Wednesday, April 2, 2008

Et Tu, Billy?

Hello my precious lovelies,

I'm sorry I haven't posted anything yet this week. Two reasons for that: first, I'm a lazy asshole. Second; I'm a lazy asshole.

Joe Janes already beat me to this today on his blog, but I wanted to share with you anyway. This is show and tell gone horribly horribly wrong. Apparently, a gang of miscreant third graders in Georgia were plotting to assassinate their teacher.

Kids just do the darnedest things, don't they?

Of course, the initial impulse is to bemoan the state of America's youth. "What's wrong with society that nine little kids think it's okay to attack their teacher? I mean, what kind of world do we live in? I'll tell you right now, it's that damned television box-machine or vidiot games that're turning their little brains to mush.
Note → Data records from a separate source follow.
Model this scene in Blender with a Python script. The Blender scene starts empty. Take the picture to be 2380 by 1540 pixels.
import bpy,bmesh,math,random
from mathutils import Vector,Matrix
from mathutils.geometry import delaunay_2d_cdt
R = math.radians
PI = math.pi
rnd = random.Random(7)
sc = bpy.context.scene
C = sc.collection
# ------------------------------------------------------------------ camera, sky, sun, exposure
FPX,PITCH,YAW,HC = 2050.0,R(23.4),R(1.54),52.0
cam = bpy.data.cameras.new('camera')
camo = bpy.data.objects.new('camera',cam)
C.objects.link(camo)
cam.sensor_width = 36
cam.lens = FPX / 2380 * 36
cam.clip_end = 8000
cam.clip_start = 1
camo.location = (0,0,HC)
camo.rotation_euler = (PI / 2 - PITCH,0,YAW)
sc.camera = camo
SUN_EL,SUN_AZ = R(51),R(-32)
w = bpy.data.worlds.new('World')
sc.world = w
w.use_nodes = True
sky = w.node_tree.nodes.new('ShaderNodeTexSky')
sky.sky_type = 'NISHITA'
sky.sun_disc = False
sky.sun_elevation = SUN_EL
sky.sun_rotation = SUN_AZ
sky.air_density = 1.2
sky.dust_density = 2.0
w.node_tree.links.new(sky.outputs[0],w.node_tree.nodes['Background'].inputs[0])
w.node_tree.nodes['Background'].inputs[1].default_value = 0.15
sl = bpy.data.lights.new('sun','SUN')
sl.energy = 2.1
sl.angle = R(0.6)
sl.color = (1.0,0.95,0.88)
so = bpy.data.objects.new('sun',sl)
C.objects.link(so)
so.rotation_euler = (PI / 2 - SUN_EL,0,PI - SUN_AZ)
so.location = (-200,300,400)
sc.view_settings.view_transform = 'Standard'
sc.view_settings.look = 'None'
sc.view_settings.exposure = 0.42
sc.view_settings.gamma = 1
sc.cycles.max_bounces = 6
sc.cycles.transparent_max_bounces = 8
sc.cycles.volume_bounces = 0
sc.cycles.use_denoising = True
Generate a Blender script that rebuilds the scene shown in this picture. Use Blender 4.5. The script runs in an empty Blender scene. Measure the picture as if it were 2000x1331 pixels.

Oh God, where were the parents?!"

I prefer to think of it differently.

I mean, imagine the amount of energy and effort it takes to coordinate something like that. They had to figure out what kind of weapons and restraining devices (toy handcuffs) they had at their disposals, find a method of acquiring them without tipping off their parents, work the logistics of pooling their resources and then coordinating the strike. These are third graders we're talking about. From Georgia no less. Georgia!

They're not little criminals in the making. That's selling short the youth of America. These are little evil geniuses, each one probably destined to grow up and become Bond villains, arch-nemeses to superheros or lawyers.

Or maybe they're just advanced readers. Maybe they've read Lord of the Flies or Shakespeare's Julius Caesar and decided that, in order to truly wrap their little third grade minds around the books, they needed to act them out. Maybe we're looking at nine little kids with an intense, if somewhat psychotic, interest in learning.

Either way, I say it's a sign of burgeoning ingenuity and creativity (albeit evil ingenuity and evil creativity) in our youth. Hurrah for you, society.

That being said, we should probably start arming teachers.

1 comment:

Anonymous said...

in jr. high a certain posse of peeps that i may or may not have been associated with circulated a top ten 'ways to off the teacher' list and all we/they may or may not have gotten was DETENTION.